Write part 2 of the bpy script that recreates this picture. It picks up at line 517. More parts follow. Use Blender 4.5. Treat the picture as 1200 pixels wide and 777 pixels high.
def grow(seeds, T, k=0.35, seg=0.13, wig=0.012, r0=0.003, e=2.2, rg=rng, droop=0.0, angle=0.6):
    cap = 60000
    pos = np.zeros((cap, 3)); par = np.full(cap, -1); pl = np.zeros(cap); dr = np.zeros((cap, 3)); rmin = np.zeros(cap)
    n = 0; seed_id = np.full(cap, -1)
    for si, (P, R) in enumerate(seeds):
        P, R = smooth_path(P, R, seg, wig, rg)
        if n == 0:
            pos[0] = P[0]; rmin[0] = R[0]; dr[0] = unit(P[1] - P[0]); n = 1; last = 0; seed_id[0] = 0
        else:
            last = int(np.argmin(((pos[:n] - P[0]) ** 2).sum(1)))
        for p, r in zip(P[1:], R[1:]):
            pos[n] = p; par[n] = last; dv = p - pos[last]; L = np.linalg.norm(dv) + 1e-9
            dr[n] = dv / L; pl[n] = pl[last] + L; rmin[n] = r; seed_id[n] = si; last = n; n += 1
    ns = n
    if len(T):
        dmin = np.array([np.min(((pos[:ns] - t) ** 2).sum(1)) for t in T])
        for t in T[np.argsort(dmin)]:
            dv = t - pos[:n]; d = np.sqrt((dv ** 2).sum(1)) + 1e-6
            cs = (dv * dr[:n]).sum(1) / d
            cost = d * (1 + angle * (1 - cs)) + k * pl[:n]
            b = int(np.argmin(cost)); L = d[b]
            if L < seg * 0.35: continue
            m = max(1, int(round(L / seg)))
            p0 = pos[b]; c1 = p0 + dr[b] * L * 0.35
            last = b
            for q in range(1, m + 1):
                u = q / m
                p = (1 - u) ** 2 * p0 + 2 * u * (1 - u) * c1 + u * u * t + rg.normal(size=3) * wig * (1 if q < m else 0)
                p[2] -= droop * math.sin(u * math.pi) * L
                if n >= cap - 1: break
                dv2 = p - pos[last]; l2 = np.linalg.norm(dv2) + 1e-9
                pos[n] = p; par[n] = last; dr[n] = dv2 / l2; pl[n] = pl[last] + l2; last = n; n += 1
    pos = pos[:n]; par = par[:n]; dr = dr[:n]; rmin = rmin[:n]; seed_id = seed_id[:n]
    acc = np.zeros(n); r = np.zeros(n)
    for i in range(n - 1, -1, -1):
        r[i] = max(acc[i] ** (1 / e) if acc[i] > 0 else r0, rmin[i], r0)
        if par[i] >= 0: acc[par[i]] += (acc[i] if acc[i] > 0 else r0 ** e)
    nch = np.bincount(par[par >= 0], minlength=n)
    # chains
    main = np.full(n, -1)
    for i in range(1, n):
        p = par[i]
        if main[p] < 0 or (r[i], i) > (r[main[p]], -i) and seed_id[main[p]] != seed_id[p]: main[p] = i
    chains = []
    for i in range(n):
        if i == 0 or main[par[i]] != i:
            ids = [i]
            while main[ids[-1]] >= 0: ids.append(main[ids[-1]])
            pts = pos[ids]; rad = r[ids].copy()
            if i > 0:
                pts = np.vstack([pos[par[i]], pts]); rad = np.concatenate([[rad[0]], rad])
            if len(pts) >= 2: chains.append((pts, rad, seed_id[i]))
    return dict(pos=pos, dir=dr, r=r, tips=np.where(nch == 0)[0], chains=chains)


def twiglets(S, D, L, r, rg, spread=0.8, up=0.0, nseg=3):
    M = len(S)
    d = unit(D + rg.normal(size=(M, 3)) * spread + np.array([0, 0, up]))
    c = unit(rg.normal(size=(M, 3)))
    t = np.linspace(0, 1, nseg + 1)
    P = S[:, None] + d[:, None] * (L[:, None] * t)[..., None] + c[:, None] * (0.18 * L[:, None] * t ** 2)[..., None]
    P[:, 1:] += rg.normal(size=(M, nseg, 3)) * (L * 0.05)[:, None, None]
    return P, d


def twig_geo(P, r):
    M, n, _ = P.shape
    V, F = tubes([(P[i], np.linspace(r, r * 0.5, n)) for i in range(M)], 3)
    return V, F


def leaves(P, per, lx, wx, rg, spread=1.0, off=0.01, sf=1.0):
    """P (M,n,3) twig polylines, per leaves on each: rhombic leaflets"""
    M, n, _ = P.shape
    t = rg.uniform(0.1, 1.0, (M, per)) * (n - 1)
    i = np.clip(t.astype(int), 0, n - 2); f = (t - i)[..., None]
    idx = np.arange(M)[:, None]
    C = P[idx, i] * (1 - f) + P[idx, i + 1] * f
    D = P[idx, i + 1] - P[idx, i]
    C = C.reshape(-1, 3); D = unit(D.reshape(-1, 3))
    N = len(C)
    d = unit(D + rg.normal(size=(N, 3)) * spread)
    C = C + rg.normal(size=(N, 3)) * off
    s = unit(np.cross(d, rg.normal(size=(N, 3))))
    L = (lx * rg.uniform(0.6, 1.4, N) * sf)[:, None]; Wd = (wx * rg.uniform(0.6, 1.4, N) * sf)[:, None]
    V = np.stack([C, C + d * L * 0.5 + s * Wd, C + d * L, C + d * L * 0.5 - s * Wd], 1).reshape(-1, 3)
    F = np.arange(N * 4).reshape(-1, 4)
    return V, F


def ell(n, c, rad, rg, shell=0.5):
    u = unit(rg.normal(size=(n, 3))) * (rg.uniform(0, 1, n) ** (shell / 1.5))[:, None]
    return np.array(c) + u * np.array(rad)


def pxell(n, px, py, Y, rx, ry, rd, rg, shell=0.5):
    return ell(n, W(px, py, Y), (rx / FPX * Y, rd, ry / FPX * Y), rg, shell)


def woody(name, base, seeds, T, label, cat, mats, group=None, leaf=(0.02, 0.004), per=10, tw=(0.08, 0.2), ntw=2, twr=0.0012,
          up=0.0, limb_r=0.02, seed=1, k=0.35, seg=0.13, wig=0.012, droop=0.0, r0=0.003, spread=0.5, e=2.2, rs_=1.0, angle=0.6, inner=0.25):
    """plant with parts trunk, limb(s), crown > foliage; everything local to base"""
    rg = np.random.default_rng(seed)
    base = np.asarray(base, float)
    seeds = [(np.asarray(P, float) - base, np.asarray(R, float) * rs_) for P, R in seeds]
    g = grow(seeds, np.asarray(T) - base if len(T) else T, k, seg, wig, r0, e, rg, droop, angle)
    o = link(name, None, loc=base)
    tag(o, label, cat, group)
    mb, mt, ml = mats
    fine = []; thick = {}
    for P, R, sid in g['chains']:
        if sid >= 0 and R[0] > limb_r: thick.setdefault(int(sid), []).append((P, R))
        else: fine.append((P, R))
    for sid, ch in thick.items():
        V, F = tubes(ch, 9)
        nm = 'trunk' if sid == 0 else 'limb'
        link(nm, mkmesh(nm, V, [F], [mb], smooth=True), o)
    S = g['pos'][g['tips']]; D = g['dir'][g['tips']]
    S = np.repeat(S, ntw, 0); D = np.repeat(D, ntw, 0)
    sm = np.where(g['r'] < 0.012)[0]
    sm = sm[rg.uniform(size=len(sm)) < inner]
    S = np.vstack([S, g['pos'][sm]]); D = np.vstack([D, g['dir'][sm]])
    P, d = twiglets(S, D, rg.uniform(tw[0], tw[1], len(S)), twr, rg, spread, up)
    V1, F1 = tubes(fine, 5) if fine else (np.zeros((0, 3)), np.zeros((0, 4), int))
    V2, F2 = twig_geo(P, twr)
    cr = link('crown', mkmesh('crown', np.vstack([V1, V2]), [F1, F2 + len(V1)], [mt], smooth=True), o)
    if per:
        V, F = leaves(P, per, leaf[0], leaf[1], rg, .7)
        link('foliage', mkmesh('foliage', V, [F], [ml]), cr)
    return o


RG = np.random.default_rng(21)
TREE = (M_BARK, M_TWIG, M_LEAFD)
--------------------
Only the number should be given: how many lines of the data contain the word "parts"?

■ **TASK RESPONSE**
2